Taliban on cusp of taking back control in Afghanistan

Taliban at the doors of Kabul as they reclaim Afghanistan 20 years after US-led coalition forces drove them out of power

Taliban fighters celebrating and parading in the streets of Jalalabad, the key eastern city in Afghanistan that fell without resistance
Taliban fighters celebrating and parading in the streets of Jalalabad, the key eastern city in Afghanistan that fell without resistance

Taliban leaders have ordered their fighters to stay at the gates of Afghanistan’s capital Kabul as talks for a peaceful transition of power continue.

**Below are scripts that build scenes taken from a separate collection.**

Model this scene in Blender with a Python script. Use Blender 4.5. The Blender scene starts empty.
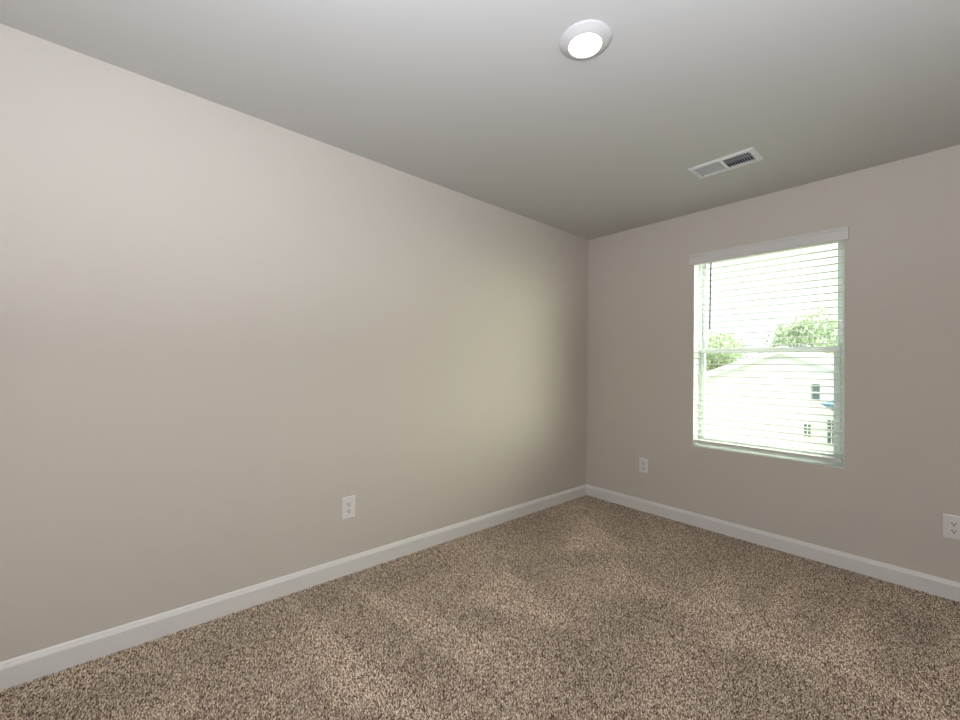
import bpy, bmesh, math, random
import numpy as np
from mathutils import Vector, Matrix
random.seed(7)
rng = np.random.default_rng(7)
S = bpy.context.scene
C = S.collection

# ------------------------------------------------------------------ camera
CX, CY, CZ = 2.2973, -3.3806, 1.2066
YAW, PITCH, ROLL = -0.8515, 0.0156, 0.0149
FPX = 411.91
f = Vector((math.sin(YAW)*math.cos(PITCH), math.cos(YAW)*math.cos(PITCH), math.sin(PITCH)))
r0 = Vector((math.cos(YAW), -math.sin(YAW), 0)); u0 = r0.cross(f)
rr = math.cos(ROLL)*r0 + math.sin(ROLL)*u0
uu = -math.sin(ROLL)*r0 + math.cos(ROLL)*u0
cam = bpy.data.objects.new('camera', bpy.data.cameras.new('camera')); C.objects.link(cam)
cam.matrix_world = Matrix(((rr.x, uu.x, -f.x, CX), (rr.y, uu.y, -f.y, CY), (rr.z, uu.z, -f.z, CZ), (0, 0, 0, 1)))
cam.data.sensor_width = 36; cam.data.lens = FPX/960*36
cam.data.clip_start = 0.02; cam.data.clip_end = 300
S.camera = cam

# ------------------------------------------------------------------ light and exposure
S.view_settings.view_transform = 'Standard'; S.view_settings.look = 'None'
S.view_settings.gamma = 1; S.view_settings.use_curve_mapping = False
S.view_settings.exposure = 0.0
SKY = 1.55; FLASH = 60.0; LAMP = 0.8
LOBES = [((0.78, 0.55, 0.20), 5.0, 20.0), ((0.70, 0.45, 0.50), 5.0, 10.0), ((0.10, 0.10, 1.0), 4.0, 9.0)]     # direction, tightness, strength
S.cycles.max_bounces = 12; S.cycles.diffuse_bounces = 8; S.cycles.transparent_max_bounces = 16
# hazy white sky, plus glow lobes added outside the view to light the room
w = bpy.data.worlds.new('sky'); S.world = w; w.use_nodes = True
nt = w.node_tree; bg = nt.nodes['Background']; bg.inputs[1].default_value = 1.0
tc = nt.nodes.new('ShaderNodeTexCoord')
nm = nt.nodes.new('ShaderNodeVectorMath'); nm.operation = 'NORMALIZE'; nt.links.new(tc.outputs['Generated'], nm.inputs[0])
ad = nt.nodes.new('ShaderNodeVectorMath'); ad.operation = 'ADD'; ad.inputs[0].default_value = (0, 0, 0); ad.inputs[1].default_value = (SKY*.9, SKY*.97, SKY)
for gd, gp, gs in LOBES:
    dt = nt.nodes.new('ShaderNodeVectorMath'); dt.operation = 'DOT_PRODUCT'; nt.links.new(nm.outputs[0], dt.inputs[0]); dt.inputs[1].default_value = Vector(gd).normalized()
    mxn = nt.nodes.new('ShaderNodeMath'); mxn.operation = 'MAXIMUM'; nt.links.new(dt.outputs['Value'], mxn.inputs[0]); mxn.inputs[1].default_value = 0
    pw = nt.nodes.new('ShaderNodeMath'); pw.operation = 'POWER'; nt.links.new(mxn.outputs[0], pw.inputs[0]); pw.inputs[1].default_value = gp
    g2 = nt.nodes.new('ShaderNodeVectorMath'); g2.operation = 'SCALE'; g2.inputs[0].default_value = (gs, .99*gs, .80*gs); nt.links.new(pw.outputs[0], g2.inputs['Scale'])
    a2 = nt.nodes.new('ShaderNodeVectorMath'); a2.operation = 'ADD'; nt.links.new(ad.outputs[0], a2.inputs[0]); nt.links.new(g2.outputs[0], a2.inputs[1]); ad = a2
nt.links.new(ad.outputs[0], bg.inputs[0])
w.cycles.sampling_method = 'AUTOMATIC'

def area(name, loc, direction, sx, sy, power, col, spread=math.pi):
    l = bpy.data.lights.new(name, 'AREA'); l.shape = 'RECTANGLE'; l.size = sx; l.size_y = sy
    l.energy = power; l.color = col; l.spread = spread
    o = bpy.data.objects.new(name, l); C.objects.link(o); o.location = loc
    o.rotation_euler = Vector(direction).to_track_quat('-Z', 'Y').to_euler(); return o
# added out-of-view area lights, standing in for flash bounced off the ceiling
FC = (0.935, 1.015, 1.19)
area('bounce_light', (2.2, -3.6, 1.5), (-0.1, 0, 1), 0.6, 0.6, FLASH*.82, FC)
area('ceiling_bounce_fill', (2.25, -3.65, 2.42), (0, 0.3, -1), 1.8, 0.8, FLASH*.26, FC)
area('bounce_light_right', (2.7, -3.0, 1.7), (-0.05, 0, 1), 0.6, 0.6, FLASH*.21, FC)
area('room_fill', (1.6, -4.1, 1.2), (0, 1, 0), 2.6, 1.6, FLASH*.05, FC)
area('bounce_light_far', (2.8, -2.3, 1.2), (0, 0, 1), 0.8, 0.8, FLASH*.12, FC)
po = area('window_portal', (1.42, 0.16, 1.34), (0, -1, 0), 0.86, 1.4, 1, (1, 1, 1)); po.data.cycles.is_portal = True

# ------------------------------------------------------------------ materials
def mat(name, col, rough=0.6, spec=0.3, bump=None, metal=0.0, vary=None, coat=0):
    m = bpy.data.materials.new(name); m.use_nodes = True
    nt = m.node_tree; b = nt.nodes['Principled BSDF']
    b.inputs['Base Color'].default_value = (*col, 1); b.inputs['Roughness'].default_value = rough
    b.inputs['Specular IOR Level'].default_value = spec; b.inputs['Metallic'].default_value = metal
    tc = nt.nodes.new('ShaderNodeTexCoord')
    if bump:
        n = nt.nodes.new('ShaderNodeTexNoise'); n.inputs['Scale'].default_value = bump[0]; n.inputs['Detail'].default_value = 3
        nt.links.new(tc.outputs['Object'], n.inputs['Vector'])
        bp = nt.nodes.new('ShaderNodeBump'); bp.inputs['Strength'].default_value = bump[1]; bp.inputs['Distance'].default_value = bump[2]
        nt.links.new(n.outputs['Fac'], bp.inputs['Height']); nt.links.new(bp.outputs[0], b.inputs['Normal'])
    if vary:
        n = nt.nodes.new('ShaderNodeTexNoise'); n.inputs['Scale'].default_value = vary[0]; n.inputs['Detail'].default_value = 4
        nt.links.new(tc.outputs['Object'], n.inputs['Vector'])
        mx = nt.nodes.new('ShaderNodeMix'); mx.data_type = 'RGBA'
        mx.inputs[6].default_value = (*col, 1); mx.inputs[7].default_value = (*vary[1], 1)
        mr = nt.nodes.new('ShaderNodeMapRange'); mr.inputs[1].default_value = .35; mr.inputs[2].default_value = .65
        nt.links.new(n.outputs['Fac'], mr.inputs[0]); nt.links.new(mr.outputs[0], mx.inputs[0])
        nt.links.new(mx.outputs[2], b.inputs['Base Color'])
    return m
M_WALL = mat('wall_paint', (.60, .551, .486), .75, .25, (260, .06, .002))
M_CEIL = mat('ceiling_paint', (.57, .56, .53), .85, .15, (180, .08, .002))
M_TRIM = mat('trim_paint', (.74, .72, .69), .38, .45)
M_LINER = mat('white_return_paint', (.74, .77, .75), .5, .3)
M_VINYL = mat('white_vinyl', (.64, .69, .70), .35, .4)
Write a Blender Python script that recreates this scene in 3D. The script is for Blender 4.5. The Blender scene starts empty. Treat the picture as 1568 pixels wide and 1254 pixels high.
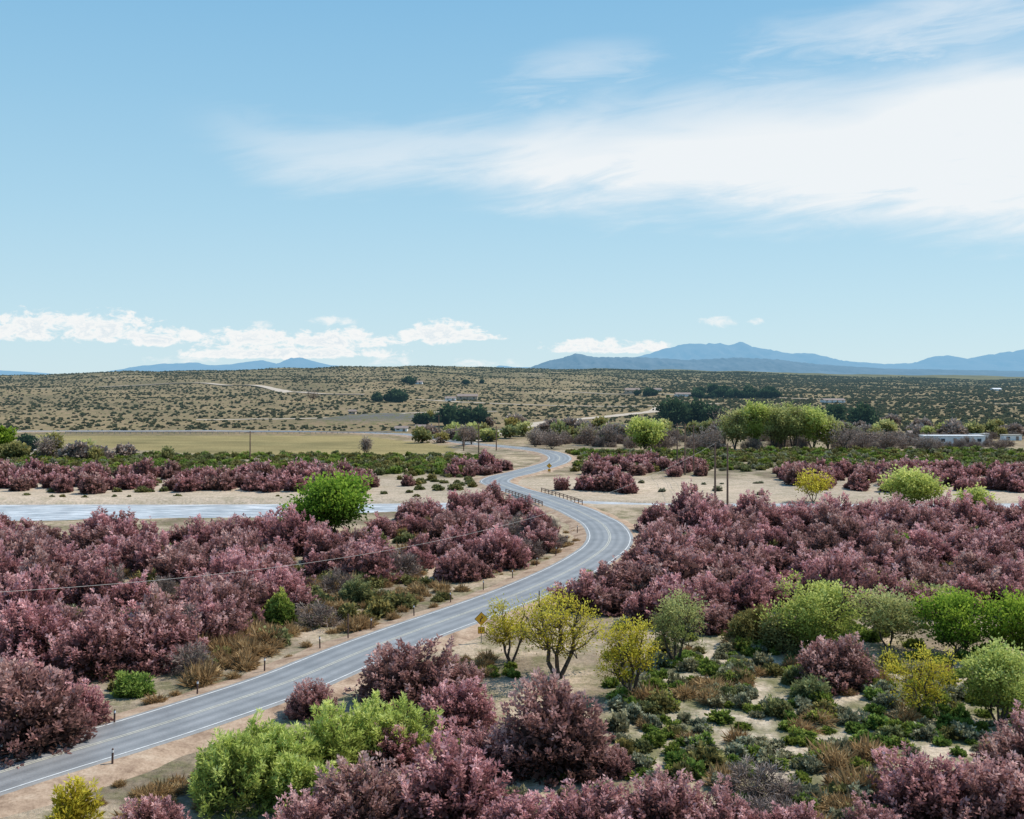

The development comes hot on the heels of multiple reports from the capital on Sunday morning that Taliban fighters had started entering the capital “from all sides”.
The Taliban issued a statement on Sunday saying that they have ordered their fighters to stay at entry points to the capital, citing the risk to the densely populated civilian population.

The statement says responsibility for the security of the city remains with the government for now and asserts that talks for the peaceful transfer of power are continuing.

The statement urges Afghans to stay in the country and insists the Taliban wants people “from all walks of life, to see themselves in a future Islamic system with a responsible government that serves and is acceptable to all”.

However, reports from Kabul say gunfire has been heard and Taliban militants with flags seen on the streets.

Kabul is the last area not under the complete control of the Taliban after the militant group took all regional capitals in a relentless advance that saw the Afghan military putting up very little resistance despite billions of dollars invested in it by the US over two decades.

The imminent takeover of Afghanistan by the Taliban comes 20 years after US-led coalition forces toppled the regime in the wake of the 11 September 2001 terrorist attacks on US soil by Al Qaeda.

US President Joe Biden announced earlier this year the complete withdrawal of US forces from Afghanistan by September after two decades of war, insisting it was up to the Afghan people to chart their own future.

Various countries started evacuating diplomatic staff as the Taliban advance across the country failed to be halted by the Afghan military.

Meanwhile, an Afghan MP in Kabul, Farzana Kochai, told the BBC how people were desperately trying to flee the capital.

“I don't know, they can't go to anywhere, there's nowhere left. The aircraft may be full and the flights from Kabul today, I checked with some friends who are going there, out of Kabul, like to India or any other neighbouring countries.

“They're saying that the flights are full and we are stuck here, those who are going to go out and you know, where can they go, they have no choice, they have to stay here.”

She said women in other parts of the country, where the Taliban have already taken control, told her they were no longer going to work or to school.

“For the women, the situation is as worse as it was expected. Women will be jailed in their houses, is that what will happen, is that what it will be like? For now, yes. but we'll see if it changes,” she said.

The Taliban practice an extreme form of Islam that requires women to wear the burqa, a full body covering, and prevents them from working and getting an education. Men are also expected to leave long beards and western music and culture is prohibited.

The Taliban entered direct talks with the US back in 2018. In February 2020, the two sides struck a peace deal in Doha, Qatar, that committed the US to withdrawal and the Taliban to preventing attacks on US forces.

Other promises included not allowing al-Qaeda or other militants to operate in areas the Taliban controlled and proceeding with national peace talks.

But in the year that followed, the Taliban continued to target Afghan security forces and civilians. Now, as the US prepares to complete its withdrawal, the group has advanced rapidly across all the country much to the surprise of many.